● WORK TO BE COMPLETED:
For every line in the records that has the word "script", make a copy.

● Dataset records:

☆ ☆ ☆ ☆ ☆

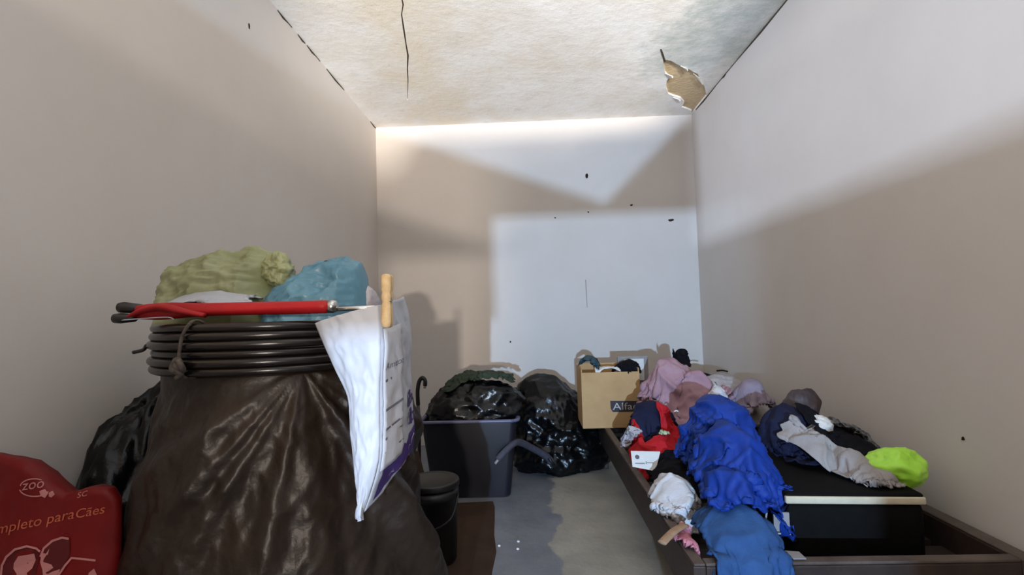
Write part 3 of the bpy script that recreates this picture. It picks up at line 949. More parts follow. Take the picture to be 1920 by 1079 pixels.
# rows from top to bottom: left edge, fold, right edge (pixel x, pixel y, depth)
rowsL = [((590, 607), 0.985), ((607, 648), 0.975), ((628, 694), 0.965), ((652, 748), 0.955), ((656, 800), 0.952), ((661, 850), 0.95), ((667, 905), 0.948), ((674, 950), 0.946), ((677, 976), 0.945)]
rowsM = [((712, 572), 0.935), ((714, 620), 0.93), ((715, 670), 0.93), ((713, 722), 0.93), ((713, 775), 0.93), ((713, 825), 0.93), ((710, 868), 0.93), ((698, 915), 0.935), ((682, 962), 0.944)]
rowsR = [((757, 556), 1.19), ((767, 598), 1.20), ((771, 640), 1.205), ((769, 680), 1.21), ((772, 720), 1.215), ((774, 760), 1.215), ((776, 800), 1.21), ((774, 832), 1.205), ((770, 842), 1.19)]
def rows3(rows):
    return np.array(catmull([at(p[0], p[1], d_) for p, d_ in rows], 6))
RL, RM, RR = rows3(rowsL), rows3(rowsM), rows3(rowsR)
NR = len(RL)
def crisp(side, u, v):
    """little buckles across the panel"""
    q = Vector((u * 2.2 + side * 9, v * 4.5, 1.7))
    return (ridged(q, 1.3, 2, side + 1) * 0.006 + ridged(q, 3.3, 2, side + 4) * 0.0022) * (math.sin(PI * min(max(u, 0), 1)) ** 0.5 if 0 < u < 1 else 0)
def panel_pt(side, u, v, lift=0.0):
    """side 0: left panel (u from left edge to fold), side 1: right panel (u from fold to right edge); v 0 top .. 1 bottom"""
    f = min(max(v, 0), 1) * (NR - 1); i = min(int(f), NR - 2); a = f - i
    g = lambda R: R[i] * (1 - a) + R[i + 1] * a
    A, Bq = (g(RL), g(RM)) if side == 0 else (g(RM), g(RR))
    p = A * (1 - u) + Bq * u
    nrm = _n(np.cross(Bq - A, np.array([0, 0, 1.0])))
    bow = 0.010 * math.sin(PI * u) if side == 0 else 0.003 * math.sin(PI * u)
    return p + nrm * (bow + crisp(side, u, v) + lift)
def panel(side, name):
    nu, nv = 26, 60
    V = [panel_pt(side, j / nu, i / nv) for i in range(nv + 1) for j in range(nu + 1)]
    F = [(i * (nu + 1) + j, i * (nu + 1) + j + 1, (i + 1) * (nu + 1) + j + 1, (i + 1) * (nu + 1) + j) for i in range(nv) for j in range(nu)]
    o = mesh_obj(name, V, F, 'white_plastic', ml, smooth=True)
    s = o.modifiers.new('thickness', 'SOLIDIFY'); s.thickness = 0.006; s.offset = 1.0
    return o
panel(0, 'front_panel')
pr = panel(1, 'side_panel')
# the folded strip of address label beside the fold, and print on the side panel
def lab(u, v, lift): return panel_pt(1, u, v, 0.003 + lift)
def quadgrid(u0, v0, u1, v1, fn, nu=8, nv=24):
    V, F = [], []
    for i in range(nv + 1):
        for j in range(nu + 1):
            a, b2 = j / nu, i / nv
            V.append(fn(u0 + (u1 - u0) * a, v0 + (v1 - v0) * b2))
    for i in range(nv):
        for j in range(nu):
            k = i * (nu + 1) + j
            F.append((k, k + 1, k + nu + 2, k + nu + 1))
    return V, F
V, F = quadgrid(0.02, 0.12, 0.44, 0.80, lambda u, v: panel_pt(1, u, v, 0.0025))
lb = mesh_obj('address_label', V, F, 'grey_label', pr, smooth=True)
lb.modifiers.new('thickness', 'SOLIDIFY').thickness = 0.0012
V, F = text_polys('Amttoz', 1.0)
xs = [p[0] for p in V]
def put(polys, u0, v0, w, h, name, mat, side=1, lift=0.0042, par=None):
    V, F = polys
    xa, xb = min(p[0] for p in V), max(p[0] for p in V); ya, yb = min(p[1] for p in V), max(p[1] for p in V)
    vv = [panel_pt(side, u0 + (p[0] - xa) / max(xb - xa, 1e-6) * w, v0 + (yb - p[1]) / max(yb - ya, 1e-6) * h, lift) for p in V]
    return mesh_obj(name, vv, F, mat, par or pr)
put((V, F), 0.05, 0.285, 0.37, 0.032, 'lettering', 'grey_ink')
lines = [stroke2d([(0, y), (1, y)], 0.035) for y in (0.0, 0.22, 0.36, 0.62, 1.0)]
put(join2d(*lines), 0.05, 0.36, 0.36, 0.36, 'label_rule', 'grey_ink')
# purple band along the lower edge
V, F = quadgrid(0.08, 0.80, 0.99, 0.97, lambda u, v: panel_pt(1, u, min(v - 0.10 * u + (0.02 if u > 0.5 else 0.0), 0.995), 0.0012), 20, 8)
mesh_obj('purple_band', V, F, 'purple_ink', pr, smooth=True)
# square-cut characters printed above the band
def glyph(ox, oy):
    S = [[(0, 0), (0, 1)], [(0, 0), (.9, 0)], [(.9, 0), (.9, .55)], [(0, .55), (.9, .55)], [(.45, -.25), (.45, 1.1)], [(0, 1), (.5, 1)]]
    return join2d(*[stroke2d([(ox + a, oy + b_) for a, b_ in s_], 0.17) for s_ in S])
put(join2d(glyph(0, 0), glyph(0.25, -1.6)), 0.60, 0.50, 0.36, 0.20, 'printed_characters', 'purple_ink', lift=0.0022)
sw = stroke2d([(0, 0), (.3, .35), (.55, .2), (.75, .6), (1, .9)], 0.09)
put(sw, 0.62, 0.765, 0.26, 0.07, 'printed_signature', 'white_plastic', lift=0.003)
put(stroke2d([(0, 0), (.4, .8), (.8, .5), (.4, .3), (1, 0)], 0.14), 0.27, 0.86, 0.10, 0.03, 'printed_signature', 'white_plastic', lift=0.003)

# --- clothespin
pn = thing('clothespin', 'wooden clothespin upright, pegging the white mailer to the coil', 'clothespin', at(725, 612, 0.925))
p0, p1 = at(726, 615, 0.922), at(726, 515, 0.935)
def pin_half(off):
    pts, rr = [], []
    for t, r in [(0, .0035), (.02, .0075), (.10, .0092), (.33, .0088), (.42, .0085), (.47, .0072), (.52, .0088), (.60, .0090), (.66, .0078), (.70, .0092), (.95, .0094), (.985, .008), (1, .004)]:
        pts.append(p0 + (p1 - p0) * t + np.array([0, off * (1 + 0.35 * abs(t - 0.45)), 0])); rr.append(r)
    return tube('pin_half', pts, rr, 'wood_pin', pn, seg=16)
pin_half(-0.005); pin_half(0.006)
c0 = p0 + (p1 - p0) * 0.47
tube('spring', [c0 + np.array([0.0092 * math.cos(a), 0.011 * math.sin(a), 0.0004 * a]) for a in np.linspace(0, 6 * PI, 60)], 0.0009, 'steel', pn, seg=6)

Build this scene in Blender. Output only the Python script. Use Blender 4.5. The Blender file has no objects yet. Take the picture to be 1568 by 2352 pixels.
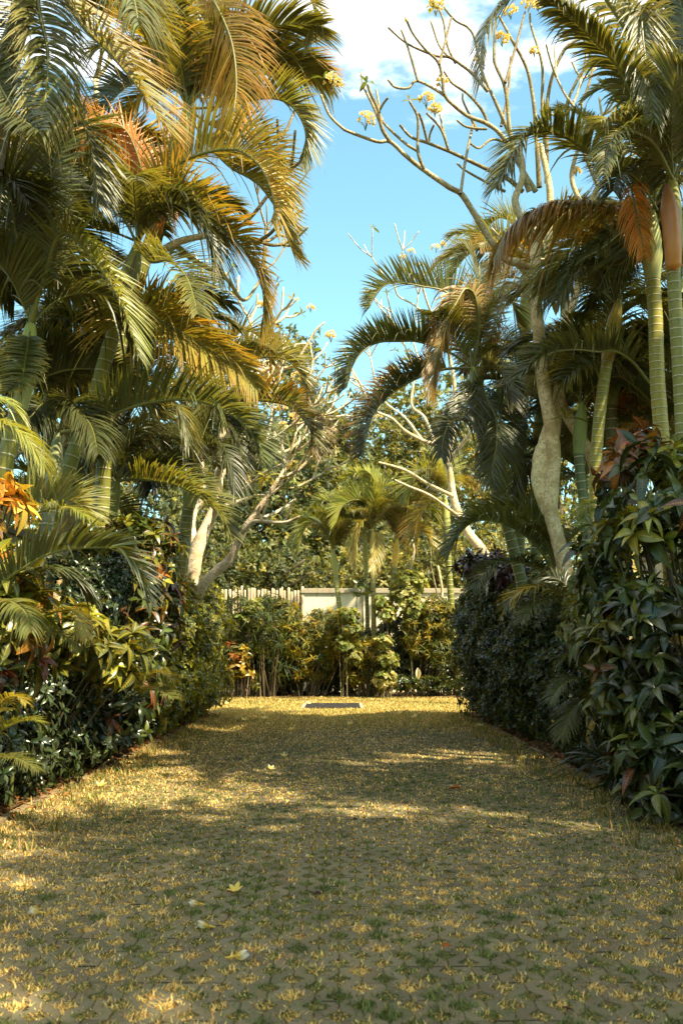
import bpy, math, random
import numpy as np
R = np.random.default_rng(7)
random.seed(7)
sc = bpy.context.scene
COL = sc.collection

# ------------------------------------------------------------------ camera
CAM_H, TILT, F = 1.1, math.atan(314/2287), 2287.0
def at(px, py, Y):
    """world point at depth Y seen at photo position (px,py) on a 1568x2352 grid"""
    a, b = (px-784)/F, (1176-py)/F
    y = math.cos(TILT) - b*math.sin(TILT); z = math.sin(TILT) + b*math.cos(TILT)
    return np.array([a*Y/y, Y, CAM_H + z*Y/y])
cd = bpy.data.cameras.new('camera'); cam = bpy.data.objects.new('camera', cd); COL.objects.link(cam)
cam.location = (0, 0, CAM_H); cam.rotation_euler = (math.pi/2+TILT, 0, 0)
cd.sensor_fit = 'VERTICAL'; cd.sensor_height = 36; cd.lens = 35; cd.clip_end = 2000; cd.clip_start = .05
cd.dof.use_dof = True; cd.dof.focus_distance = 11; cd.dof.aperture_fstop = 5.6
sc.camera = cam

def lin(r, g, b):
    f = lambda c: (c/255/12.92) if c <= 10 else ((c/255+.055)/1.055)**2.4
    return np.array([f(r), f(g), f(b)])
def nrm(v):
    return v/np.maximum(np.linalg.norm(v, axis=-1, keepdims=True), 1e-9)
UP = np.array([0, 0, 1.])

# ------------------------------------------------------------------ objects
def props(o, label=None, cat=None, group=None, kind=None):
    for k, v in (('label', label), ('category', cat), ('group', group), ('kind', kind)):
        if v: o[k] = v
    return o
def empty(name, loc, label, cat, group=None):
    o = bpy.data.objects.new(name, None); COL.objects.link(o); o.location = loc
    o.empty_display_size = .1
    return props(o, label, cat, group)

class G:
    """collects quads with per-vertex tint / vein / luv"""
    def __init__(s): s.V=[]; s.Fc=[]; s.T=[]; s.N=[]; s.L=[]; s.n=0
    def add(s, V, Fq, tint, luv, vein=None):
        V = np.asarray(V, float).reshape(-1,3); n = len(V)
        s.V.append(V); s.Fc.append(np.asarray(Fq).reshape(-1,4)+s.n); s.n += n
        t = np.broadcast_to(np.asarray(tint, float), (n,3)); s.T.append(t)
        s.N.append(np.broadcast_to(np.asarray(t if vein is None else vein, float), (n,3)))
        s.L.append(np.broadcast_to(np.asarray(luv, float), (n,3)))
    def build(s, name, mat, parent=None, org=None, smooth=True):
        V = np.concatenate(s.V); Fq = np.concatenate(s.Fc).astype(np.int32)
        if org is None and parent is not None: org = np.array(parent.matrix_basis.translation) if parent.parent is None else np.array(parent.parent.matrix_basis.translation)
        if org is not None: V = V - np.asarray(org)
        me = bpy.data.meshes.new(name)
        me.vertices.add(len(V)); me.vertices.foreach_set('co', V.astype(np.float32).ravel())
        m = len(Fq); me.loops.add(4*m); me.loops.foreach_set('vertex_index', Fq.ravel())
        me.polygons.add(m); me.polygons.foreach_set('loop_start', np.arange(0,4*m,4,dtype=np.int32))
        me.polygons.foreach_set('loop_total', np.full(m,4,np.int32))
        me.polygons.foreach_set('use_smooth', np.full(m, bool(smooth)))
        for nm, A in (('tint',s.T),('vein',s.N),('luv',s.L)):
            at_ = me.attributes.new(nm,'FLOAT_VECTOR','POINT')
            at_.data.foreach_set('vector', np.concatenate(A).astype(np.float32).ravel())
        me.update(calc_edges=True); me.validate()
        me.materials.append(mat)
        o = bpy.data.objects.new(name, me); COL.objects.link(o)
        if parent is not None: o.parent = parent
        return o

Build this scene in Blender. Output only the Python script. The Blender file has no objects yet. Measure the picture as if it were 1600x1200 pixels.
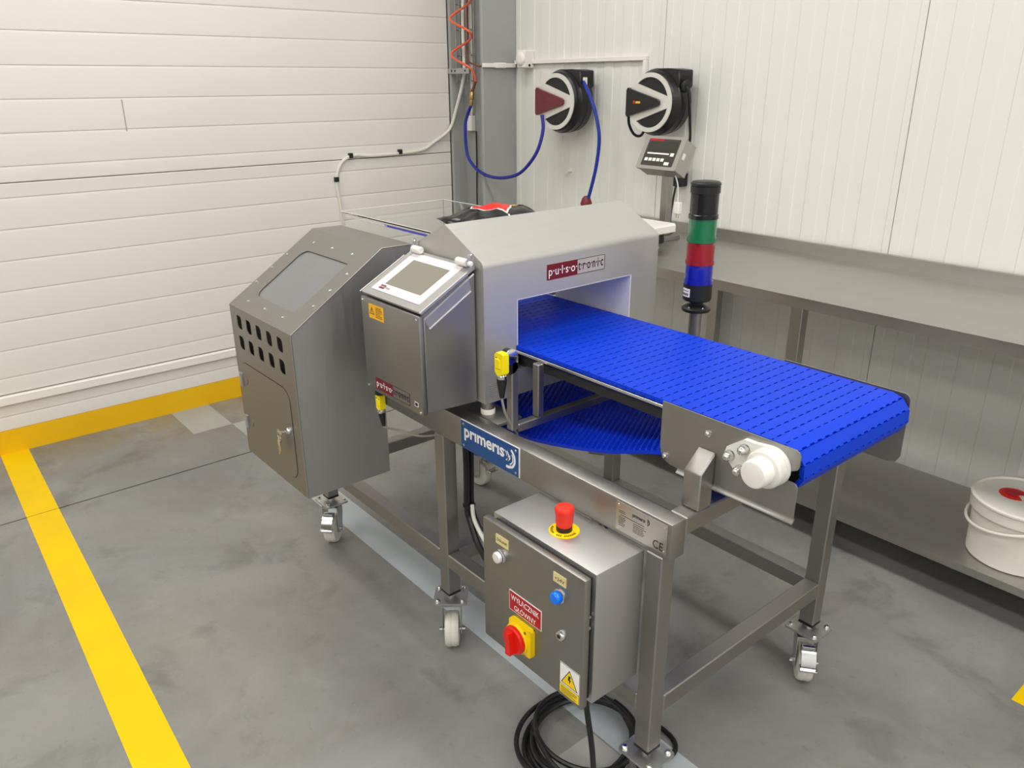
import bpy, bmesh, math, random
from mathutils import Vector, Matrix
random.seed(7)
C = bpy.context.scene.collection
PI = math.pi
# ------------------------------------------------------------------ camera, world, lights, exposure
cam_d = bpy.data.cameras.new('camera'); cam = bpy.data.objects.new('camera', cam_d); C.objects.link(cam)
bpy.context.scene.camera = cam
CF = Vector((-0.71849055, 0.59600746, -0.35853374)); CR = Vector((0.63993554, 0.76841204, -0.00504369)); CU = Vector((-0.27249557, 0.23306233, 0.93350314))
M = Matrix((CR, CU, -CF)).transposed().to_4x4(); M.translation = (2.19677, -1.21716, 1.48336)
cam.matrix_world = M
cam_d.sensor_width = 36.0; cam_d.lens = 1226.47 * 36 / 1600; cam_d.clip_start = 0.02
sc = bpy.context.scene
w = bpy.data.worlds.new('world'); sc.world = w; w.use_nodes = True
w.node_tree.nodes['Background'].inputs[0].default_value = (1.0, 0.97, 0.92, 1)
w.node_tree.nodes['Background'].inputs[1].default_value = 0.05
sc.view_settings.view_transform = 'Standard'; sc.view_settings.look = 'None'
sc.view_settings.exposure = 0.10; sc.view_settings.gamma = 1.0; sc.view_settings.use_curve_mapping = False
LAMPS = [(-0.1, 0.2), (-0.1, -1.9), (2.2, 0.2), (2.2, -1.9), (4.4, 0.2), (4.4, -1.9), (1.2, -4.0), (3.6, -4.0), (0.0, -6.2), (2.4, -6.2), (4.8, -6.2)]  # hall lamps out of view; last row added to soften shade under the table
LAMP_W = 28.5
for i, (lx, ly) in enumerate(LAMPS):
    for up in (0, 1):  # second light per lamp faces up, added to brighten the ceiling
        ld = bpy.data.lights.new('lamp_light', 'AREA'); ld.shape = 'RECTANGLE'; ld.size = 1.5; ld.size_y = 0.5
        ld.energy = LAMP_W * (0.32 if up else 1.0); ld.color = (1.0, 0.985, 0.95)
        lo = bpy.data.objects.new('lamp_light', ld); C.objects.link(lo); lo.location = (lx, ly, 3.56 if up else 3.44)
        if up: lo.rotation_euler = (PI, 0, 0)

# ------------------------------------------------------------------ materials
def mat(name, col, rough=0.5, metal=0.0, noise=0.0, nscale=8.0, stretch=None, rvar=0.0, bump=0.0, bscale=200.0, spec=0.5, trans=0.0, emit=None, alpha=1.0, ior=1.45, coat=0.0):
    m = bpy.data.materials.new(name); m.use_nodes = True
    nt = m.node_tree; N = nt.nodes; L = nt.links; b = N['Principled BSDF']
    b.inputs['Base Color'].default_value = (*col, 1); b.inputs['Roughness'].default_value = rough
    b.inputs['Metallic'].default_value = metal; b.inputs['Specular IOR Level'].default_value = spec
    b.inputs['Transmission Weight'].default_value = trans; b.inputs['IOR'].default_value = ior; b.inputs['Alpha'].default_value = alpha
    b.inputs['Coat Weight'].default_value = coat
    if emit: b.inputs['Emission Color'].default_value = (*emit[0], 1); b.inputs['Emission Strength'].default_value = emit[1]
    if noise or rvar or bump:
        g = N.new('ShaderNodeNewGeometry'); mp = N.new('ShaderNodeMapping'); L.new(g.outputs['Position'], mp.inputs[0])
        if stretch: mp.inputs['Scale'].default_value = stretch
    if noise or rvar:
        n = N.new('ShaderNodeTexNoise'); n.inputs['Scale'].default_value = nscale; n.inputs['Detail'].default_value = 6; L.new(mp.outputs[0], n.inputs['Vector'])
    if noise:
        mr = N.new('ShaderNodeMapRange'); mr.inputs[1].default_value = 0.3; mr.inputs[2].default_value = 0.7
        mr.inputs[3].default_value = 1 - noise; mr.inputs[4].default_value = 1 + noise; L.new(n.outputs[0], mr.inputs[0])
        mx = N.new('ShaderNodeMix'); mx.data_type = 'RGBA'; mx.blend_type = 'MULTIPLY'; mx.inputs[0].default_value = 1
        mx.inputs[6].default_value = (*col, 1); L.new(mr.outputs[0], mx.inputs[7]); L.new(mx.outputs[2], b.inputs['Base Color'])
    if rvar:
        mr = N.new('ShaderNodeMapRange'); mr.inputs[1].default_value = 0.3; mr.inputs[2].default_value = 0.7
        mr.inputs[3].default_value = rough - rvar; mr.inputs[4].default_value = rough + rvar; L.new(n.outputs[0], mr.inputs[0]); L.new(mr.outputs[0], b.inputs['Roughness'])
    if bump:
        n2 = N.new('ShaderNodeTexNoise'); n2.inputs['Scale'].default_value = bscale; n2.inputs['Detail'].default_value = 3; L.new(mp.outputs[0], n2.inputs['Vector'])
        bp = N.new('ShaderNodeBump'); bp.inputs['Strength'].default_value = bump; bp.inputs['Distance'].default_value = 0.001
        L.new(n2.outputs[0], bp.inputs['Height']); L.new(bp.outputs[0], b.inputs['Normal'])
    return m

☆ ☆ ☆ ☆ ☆

● FINAL ANSWER:
Write part 3 of the bpy script that recreates this picture. It picks up at line 949. More parts follow. Take the picture to be 1920 by 1079 pixels.
Build this scene in Blender. Output only the Python script. Use Blender 4.5. The Blender file has no objects yet. Take the picture to be 1568 by 2352 pixels.
Build this scene in Blender. Output only the Python script. The Blender file has no objects yet. Measure the picture as if it were 1600x1200 pixels.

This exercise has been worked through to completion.